Jim Cicconi, an AT&T senior executive vice president, chastised the FCC for creating a “very disturbing precedent” blocking his company from being able to negotiate wholesale contracts. He said that essentially allows the agency to pick “winners and losers” in the wireless market.

“This action is manifestly unwise and potentially unlawful,” Cicconi said.

Verizon spokesman David Fish said the company is reviewing options in response to the SkyTerra transaction.
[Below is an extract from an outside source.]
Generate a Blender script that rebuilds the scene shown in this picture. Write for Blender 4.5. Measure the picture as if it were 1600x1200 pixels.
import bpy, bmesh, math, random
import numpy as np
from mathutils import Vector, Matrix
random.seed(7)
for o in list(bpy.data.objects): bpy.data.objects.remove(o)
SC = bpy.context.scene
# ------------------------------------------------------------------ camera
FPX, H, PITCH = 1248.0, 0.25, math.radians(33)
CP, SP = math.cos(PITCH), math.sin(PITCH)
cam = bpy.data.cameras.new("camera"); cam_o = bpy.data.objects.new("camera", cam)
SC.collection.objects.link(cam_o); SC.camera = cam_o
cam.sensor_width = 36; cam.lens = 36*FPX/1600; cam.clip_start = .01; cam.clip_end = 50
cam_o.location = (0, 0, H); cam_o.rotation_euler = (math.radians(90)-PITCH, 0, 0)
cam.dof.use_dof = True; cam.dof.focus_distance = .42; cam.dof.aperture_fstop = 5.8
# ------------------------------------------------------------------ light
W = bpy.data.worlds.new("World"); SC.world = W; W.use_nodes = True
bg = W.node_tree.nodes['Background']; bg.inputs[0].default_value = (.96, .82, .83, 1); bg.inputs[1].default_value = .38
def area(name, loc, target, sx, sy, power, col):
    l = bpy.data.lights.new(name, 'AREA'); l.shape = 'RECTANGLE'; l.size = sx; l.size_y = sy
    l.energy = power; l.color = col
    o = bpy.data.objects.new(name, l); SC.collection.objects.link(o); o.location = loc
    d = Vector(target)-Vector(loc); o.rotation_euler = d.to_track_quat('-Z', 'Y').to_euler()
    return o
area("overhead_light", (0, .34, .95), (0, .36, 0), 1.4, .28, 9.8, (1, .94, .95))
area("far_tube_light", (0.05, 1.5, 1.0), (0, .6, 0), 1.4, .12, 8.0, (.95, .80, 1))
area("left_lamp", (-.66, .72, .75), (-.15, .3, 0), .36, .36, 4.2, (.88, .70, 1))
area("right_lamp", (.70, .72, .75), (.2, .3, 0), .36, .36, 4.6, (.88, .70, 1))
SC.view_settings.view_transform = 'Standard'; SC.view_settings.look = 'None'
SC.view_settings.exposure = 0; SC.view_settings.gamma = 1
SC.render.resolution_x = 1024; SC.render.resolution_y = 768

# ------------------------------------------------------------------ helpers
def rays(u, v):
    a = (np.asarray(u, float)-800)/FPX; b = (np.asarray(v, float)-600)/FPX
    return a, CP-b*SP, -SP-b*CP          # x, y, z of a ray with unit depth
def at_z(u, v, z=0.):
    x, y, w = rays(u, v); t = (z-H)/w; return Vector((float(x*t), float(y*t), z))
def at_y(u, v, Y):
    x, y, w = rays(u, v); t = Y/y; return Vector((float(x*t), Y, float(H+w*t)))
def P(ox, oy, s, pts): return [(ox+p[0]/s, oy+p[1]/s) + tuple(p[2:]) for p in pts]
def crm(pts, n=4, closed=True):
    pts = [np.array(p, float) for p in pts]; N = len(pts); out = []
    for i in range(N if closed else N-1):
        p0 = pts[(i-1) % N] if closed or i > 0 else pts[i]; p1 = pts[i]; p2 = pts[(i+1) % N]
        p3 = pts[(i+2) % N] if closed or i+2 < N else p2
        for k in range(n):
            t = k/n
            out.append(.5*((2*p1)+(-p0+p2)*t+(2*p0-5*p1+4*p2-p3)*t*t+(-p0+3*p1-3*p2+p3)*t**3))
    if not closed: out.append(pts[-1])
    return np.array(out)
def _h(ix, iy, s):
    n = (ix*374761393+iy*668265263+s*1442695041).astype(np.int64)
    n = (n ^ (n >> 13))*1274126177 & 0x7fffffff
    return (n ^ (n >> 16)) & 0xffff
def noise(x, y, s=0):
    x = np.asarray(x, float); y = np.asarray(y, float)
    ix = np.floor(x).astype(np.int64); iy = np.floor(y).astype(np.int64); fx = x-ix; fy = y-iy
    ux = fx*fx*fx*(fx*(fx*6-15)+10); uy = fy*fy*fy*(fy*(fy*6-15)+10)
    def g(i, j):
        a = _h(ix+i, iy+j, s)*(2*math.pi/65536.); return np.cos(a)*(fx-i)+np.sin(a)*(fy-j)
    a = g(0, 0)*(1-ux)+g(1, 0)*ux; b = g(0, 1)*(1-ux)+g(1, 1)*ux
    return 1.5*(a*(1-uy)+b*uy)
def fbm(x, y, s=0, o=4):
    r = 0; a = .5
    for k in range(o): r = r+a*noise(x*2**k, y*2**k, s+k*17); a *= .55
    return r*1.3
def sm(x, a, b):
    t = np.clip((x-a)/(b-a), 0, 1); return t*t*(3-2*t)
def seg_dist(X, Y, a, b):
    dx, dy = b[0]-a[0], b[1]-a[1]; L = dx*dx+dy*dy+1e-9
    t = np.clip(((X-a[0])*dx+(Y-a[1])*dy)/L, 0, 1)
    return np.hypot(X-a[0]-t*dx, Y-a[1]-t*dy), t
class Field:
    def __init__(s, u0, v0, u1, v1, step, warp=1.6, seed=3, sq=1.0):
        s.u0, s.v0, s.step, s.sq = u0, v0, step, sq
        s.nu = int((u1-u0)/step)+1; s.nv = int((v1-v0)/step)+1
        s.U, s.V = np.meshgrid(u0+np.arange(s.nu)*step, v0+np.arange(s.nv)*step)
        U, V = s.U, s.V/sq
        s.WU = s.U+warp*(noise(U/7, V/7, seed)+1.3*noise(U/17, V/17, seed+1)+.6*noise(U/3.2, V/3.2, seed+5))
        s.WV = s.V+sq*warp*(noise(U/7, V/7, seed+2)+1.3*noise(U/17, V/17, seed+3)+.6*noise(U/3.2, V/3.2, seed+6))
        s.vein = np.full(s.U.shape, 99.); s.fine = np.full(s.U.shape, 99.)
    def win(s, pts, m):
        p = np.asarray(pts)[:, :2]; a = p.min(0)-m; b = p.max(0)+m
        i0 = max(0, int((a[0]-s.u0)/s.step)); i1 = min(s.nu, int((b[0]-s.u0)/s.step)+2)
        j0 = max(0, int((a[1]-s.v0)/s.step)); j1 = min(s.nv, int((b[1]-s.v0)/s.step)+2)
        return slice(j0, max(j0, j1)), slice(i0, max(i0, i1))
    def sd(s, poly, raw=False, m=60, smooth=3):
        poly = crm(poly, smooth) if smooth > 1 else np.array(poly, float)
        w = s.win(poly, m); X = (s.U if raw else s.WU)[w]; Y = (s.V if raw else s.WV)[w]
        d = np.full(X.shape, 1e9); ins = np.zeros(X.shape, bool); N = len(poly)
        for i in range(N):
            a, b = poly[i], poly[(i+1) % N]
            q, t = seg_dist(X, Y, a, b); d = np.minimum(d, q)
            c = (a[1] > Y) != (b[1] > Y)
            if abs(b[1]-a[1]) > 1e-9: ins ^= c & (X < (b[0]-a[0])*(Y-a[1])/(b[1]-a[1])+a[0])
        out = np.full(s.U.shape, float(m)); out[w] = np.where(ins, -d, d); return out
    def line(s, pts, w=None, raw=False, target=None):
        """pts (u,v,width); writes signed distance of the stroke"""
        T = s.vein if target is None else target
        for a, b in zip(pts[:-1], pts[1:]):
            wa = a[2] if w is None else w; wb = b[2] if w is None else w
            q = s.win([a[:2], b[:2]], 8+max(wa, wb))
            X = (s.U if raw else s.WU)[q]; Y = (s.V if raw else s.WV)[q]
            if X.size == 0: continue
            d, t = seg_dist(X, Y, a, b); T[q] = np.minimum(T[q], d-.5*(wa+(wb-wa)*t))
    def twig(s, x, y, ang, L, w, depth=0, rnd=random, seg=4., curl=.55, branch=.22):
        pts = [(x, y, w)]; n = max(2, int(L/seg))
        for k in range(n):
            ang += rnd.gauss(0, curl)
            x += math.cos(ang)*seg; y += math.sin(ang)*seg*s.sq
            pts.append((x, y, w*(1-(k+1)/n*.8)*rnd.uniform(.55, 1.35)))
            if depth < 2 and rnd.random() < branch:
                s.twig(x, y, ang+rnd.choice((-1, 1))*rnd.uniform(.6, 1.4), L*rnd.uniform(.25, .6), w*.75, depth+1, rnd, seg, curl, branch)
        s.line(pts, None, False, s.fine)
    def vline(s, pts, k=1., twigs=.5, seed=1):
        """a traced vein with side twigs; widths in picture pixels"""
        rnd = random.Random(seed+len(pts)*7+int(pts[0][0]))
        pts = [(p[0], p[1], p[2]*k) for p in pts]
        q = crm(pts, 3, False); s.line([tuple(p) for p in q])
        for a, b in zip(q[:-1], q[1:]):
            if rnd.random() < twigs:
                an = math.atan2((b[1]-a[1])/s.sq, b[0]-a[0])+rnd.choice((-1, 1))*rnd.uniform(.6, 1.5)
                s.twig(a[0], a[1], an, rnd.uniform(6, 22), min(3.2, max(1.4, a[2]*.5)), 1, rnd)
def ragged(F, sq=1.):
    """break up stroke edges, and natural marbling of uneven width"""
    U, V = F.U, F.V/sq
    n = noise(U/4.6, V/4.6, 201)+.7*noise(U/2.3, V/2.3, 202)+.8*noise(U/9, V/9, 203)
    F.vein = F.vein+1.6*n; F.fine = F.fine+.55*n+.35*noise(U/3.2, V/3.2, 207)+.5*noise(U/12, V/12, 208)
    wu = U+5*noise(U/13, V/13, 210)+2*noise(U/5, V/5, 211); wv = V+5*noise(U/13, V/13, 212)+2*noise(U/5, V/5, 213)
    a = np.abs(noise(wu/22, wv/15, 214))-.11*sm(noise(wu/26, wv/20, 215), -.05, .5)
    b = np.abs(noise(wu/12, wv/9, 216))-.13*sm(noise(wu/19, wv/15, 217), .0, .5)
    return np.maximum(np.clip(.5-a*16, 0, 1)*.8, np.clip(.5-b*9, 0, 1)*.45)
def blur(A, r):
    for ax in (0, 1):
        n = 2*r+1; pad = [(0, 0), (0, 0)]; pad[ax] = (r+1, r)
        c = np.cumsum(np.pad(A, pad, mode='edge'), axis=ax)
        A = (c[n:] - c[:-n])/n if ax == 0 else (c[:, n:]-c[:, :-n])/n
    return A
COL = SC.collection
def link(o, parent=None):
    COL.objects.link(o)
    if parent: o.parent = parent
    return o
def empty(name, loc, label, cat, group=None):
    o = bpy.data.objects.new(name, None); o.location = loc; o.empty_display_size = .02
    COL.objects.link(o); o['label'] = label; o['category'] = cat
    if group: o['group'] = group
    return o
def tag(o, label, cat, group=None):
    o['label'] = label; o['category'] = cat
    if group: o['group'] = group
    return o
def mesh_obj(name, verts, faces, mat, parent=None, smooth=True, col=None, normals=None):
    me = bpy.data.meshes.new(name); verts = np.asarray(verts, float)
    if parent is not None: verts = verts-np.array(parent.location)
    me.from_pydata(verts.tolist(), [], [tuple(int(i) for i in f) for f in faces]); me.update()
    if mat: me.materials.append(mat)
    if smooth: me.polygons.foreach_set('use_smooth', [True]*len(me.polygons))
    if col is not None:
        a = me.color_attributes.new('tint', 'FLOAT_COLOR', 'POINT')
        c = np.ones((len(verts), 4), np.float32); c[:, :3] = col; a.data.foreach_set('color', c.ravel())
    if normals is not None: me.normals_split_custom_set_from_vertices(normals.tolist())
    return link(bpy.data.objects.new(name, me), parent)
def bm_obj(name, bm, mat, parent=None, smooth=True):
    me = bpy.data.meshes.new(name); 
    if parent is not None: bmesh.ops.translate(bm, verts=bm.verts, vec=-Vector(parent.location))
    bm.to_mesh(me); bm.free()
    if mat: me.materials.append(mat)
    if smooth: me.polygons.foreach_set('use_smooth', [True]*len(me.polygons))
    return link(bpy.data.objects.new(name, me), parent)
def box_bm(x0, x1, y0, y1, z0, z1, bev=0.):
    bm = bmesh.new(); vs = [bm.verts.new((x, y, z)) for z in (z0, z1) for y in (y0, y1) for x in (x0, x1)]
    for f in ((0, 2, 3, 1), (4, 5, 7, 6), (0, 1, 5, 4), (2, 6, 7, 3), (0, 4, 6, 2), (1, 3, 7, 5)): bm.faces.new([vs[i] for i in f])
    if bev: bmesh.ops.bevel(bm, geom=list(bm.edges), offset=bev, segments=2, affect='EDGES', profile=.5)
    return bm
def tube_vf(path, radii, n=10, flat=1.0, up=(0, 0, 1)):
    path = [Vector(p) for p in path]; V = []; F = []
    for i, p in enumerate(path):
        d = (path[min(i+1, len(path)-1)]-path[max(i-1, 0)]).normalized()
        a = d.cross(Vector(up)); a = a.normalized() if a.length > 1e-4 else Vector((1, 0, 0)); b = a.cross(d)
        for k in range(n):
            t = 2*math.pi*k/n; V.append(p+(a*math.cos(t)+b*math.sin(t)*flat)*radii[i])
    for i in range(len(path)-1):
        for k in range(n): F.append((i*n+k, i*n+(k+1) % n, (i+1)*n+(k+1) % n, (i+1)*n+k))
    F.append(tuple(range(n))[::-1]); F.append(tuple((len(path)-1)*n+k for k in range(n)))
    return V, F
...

The FCC’s “process and the resulting restrictions are troubling,” he said.

Paul de Sa, head of the FCC’s Office of Strategic Planning and Policy Analysis, defended the FCC’s action, noting that Harbinger volunteered those commitments to build a broadband network and receive FCC approval before selling capacity to AT&T and Verizon Wireless.

“These commitments (by Harbinger) do not prohibit any specific transactions,” de Sa said. “But they do provide some reassurance that the approval will ignite new broadband competition while protecting the public from any potential harms.”

A spokesman for Harbinger could not immediately be reached for comment, but the firm said in a document filed with the FCC that SkyTerra’s network will enhance competition in the mobile broadband industry.

“Harbinger is committed to the success of the retail customers, enabling competitive carriers and new entrants to enjoy a level, playing field in network performance and economics,” Harbinger said in the FCC filing.